Kein Härtefall ist gegeben, wenn sich der andere Ehegatte “nur” besonders lieblos verhalten hat, einen neuen Partner hat oder ähnliches. Solche Gründe sind keine ungewöhnlichen Härtefallgründe. Es ist – leider – normal, dass es im Zuge der Trennung auch zu persönlichen Auseinandersetzungen und Enttäuschungen kommt. Auch der Umstand, dass ein Ehegatte eine neue Beziehung hat, ist bekanntlich kein seltener Ausnahmefall.

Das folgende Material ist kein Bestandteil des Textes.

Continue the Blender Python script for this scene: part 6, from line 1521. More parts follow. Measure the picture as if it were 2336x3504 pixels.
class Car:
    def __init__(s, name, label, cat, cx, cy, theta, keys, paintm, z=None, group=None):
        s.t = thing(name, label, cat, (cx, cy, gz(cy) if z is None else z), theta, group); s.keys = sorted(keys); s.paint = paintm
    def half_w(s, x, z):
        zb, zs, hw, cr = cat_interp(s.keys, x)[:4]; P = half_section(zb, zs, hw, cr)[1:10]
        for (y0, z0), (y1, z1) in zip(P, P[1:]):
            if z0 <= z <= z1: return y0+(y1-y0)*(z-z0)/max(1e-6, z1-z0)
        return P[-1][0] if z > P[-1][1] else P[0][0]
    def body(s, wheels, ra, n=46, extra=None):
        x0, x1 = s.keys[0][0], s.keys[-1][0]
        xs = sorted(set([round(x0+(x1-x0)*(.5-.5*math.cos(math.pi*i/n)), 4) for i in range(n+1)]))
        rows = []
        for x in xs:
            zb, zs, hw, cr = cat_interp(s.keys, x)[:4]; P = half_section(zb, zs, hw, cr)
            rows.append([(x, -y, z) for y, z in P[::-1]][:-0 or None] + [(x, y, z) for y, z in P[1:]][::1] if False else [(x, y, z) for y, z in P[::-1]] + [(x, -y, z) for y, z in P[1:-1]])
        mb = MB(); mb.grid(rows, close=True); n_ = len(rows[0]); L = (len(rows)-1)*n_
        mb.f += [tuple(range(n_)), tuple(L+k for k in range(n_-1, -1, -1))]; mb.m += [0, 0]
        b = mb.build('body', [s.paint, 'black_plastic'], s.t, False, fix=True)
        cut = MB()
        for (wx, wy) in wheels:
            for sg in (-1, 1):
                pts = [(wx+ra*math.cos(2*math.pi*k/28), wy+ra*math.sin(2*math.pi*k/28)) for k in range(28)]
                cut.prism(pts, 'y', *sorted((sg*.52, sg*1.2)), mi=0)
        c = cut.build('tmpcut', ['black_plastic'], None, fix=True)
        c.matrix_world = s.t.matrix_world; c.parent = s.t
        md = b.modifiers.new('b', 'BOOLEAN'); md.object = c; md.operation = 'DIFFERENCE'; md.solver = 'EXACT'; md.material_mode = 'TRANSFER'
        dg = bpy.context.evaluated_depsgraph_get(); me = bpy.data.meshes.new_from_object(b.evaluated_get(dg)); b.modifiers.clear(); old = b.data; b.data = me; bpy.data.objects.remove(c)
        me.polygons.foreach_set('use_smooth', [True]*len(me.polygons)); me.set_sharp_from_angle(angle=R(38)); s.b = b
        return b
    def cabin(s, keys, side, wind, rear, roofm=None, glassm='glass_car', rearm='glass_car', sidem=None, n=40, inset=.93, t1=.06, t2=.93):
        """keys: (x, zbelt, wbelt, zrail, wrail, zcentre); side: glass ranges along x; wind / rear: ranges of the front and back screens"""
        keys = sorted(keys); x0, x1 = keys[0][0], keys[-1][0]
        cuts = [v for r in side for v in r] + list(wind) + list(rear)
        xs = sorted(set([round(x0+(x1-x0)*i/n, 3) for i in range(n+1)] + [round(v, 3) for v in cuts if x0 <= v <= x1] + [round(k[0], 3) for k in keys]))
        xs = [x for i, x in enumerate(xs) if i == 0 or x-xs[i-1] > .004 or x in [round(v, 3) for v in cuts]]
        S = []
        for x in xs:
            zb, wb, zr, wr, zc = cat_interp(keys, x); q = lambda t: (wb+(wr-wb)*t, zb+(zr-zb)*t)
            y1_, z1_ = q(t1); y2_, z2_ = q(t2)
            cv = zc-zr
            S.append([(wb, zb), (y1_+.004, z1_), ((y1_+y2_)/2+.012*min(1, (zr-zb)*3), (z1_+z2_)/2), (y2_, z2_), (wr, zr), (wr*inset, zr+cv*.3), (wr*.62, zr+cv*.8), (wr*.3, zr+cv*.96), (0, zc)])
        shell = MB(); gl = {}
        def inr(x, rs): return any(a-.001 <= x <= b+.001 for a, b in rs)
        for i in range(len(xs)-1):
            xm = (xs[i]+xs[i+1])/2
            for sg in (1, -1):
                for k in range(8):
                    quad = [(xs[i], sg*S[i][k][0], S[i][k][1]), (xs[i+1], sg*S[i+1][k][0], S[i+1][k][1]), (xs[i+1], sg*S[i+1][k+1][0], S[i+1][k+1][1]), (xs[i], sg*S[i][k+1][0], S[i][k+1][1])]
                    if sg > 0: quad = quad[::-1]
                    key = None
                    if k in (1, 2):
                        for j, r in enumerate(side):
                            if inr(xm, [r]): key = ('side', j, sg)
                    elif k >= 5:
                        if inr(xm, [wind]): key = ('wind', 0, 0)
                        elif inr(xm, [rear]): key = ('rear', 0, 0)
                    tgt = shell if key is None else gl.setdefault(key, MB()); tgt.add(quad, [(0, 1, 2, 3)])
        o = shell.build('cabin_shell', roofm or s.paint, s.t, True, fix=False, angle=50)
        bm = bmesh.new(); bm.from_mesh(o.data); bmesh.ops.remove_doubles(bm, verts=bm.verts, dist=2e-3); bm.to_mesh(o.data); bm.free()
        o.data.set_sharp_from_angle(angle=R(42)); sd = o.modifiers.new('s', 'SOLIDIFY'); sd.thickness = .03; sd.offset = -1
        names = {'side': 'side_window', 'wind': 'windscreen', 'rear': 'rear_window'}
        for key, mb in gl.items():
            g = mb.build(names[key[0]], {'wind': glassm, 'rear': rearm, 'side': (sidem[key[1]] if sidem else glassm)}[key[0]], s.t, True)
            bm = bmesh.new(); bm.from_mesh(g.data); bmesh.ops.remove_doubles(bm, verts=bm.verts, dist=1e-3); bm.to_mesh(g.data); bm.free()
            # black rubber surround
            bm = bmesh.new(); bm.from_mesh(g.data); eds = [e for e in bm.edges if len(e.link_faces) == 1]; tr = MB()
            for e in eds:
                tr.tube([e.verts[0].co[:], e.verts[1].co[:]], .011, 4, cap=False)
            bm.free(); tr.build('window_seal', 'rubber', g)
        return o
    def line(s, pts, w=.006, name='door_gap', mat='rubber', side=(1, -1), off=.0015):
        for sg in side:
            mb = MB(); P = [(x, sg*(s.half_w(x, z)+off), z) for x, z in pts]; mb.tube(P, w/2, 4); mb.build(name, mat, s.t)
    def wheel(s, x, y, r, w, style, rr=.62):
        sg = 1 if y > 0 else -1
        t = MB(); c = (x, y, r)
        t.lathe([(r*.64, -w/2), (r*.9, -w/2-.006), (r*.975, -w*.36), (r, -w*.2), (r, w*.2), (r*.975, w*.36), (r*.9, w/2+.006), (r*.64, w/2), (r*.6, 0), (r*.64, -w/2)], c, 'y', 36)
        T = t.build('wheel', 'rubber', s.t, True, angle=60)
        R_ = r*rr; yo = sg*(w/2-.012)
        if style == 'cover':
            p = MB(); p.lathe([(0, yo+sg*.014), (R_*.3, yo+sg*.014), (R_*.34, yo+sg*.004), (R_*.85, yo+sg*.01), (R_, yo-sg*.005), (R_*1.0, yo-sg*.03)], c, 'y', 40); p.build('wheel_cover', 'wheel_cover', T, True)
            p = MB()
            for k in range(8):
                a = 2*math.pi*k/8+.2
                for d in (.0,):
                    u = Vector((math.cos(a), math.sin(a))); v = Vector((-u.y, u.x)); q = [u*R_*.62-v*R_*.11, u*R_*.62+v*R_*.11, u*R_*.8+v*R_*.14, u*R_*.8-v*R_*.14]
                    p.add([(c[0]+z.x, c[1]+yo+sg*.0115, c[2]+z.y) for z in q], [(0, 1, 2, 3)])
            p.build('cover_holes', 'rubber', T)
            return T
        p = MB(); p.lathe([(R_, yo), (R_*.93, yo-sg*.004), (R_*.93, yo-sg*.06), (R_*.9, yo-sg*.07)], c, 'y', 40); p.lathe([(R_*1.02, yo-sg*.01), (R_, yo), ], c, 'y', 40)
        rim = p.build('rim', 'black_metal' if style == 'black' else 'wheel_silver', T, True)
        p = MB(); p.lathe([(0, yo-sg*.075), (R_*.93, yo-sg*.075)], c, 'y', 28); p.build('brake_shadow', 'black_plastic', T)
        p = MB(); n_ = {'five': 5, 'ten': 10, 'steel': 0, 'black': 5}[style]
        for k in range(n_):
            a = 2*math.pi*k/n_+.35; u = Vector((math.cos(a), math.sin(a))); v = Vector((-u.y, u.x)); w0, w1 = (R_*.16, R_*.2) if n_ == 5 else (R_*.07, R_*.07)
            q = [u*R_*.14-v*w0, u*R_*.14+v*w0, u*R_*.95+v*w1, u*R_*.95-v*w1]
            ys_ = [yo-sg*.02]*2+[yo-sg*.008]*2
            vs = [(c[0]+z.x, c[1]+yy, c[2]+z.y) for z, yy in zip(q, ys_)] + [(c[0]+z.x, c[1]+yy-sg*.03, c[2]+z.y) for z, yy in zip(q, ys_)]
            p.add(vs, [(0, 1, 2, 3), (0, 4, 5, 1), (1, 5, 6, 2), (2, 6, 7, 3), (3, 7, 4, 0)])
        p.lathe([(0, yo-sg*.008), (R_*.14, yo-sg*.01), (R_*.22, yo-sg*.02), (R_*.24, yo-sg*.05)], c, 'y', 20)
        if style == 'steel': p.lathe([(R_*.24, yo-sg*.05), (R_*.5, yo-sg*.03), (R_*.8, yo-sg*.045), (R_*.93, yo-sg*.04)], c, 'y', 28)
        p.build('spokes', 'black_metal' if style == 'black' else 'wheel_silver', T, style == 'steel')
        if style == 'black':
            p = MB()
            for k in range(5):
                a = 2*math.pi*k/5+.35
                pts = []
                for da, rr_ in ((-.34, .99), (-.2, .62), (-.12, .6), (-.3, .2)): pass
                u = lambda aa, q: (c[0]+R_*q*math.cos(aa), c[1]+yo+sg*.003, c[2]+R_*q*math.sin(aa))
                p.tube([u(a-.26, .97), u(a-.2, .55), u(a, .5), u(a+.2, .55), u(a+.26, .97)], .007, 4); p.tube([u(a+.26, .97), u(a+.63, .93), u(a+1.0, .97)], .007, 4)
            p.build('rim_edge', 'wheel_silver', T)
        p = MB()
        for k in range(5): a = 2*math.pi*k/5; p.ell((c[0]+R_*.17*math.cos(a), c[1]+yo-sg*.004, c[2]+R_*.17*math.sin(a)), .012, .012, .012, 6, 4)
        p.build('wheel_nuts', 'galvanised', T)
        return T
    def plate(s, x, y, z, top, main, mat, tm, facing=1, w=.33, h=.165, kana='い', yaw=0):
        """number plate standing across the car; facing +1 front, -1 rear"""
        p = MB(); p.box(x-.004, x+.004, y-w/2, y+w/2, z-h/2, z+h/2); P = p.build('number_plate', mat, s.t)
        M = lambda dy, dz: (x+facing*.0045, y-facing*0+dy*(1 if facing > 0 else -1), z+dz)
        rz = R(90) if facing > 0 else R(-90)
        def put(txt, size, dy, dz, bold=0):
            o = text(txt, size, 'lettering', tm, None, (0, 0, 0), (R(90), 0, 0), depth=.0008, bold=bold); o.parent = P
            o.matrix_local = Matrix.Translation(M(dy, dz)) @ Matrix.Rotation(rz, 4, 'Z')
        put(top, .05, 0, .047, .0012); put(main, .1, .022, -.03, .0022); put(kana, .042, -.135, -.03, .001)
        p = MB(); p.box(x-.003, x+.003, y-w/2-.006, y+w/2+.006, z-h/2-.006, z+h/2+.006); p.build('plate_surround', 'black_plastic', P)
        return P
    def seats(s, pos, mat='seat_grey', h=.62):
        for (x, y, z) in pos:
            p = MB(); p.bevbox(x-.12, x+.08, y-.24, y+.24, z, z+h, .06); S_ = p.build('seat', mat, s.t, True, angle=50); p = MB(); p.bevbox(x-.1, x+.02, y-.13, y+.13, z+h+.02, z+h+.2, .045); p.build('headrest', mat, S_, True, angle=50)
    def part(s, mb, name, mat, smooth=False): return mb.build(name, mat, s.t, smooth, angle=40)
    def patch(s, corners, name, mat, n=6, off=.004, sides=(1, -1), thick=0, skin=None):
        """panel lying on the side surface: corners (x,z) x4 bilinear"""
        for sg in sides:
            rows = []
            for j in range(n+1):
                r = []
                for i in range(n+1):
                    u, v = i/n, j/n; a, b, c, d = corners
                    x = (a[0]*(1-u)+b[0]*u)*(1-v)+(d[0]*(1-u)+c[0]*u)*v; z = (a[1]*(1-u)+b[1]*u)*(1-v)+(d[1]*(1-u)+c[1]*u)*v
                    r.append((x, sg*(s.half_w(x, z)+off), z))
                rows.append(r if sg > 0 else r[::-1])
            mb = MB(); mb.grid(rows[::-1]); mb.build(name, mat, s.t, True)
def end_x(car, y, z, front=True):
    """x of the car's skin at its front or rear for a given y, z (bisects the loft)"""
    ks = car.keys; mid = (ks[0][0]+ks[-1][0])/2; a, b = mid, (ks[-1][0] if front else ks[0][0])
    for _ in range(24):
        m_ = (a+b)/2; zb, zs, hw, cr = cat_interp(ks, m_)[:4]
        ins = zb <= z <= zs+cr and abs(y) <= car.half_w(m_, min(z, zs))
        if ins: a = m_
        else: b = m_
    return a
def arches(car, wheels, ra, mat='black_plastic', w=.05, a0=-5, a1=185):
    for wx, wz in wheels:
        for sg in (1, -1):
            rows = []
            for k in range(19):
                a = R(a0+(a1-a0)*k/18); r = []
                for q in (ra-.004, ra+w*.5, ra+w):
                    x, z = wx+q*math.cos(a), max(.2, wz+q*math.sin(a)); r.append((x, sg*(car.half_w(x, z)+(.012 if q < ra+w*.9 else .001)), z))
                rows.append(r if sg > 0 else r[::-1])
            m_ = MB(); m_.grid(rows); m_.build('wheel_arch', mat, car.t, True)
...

Immer muss es sich aber um einen Umstand handeln, der “in der Person des anderen Ehegatten” vorliegt, wie es das Gesetz formuliert. Der Härtefall muss also vom anderen Ehegatten herbeigeführt worden sein, nicht aber vom Antragsteller selber. Deshalb kann z.B. nicht derjenige Ehegatte eine schnelle Scheidung verlangen, der selbst mit einem neuen Lebenspartner zusammenlebt (es sei denn, der andere Ehegatte hat auch einen neuen festen Partner). Aus demselben Grund kann auch nicht derjenige Ehegatte, der selber neuen Nachwuchs erwartet, eine schnelle Scheidung beantragen. In solchen Fällen sollten sich die Eheleute einigen, dass jeweils der andere Ehegatte den Scheidungsantrag stellt.
Wichtige Anmerkung: Die Gerichte sind meist sehr streng bei der Prüfung, ob ein solcher “Härtefall” vorliegt. In der gerichtlichen Praxis kommt es sehr selten vor, dass ein solcher “Härtefall” einmal akzeptiert wird. Wir haben erlebt, dass Richter selbst bei Fällen häuslicher Gewalt keinen “Härtefall” akzeptiert haben. Wegen eines Härtefalls eine Scheidung weit vor Ablauf des Trennungsjahres zu beantragen, ist deshalb immer schwierig. Um diese Schwierigkeit zu umgehen, behaupten in der Praxis die Eheleute manchmal, sie seien bereits seit einem Jahr getrennt, obwohl dies nicht stimmt. Das Gericht kann das praktisch nie nachprüfen, sondern muss sich auf die mündlichen Angaben der Eheleute verlassen.